At its heart is the award-winning journalist and broadcaster’s father, Fritz Lustig, a refugee from Berlin whose cello accompanied him through upheaval, war and a new life in Britain. From Enlightenment rabbis and pioneering journalists to the ‘Three Old Ladies’ who helped to shape his childhood, Lustig pieces together a sweeping narrative from letters, memoirs, and memory.
This is a history not just of persecution but also of resilience and continuity -- of lives rebuilt, music played, and stories reclaimed. Moving, intimate, and meticulously researched, And the Cello Came Too shows how one family’s journey can illuminate the universal struggle to survive, remember, and belong.
About the Author
Robin Lustig studied politics at the University of Sussex and began his journalistic career as a Reuters correspondent in Madrid, Paris and Rome.
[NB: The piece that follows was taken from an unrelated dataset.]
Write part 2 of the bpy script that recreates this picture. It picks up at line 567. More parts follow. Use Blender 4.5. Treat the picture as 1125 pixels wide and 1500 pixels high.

He then spent twelve years at The Observer as news reporter, news editor, Middle East correspondent, home affairs editor and assistant editor before moving into broadcasting in 1989. He presented The World Tonight on BBC Radio 4 and Newshour on the BBC World Service, for whom he covered several major world events including the reunification of Germany in 1990, the collapse of the Soviet Union in 1991, the handover of Hong Kong to China in 1997, and the 9/11 attacks in 2001. He has lived in, worked in, or reported from more than ninety countries, and has interviewed political leaders from Nelson Mandela at one end of the spectrum to the convicted war criminal Radovan Karadžić at the other. He left the BBC in 2012, received the Charles Wheeler award for outstanding contribution to broadcast journalism in 2013, and was named Independent Blogger of the Year in 2014. He lives in London.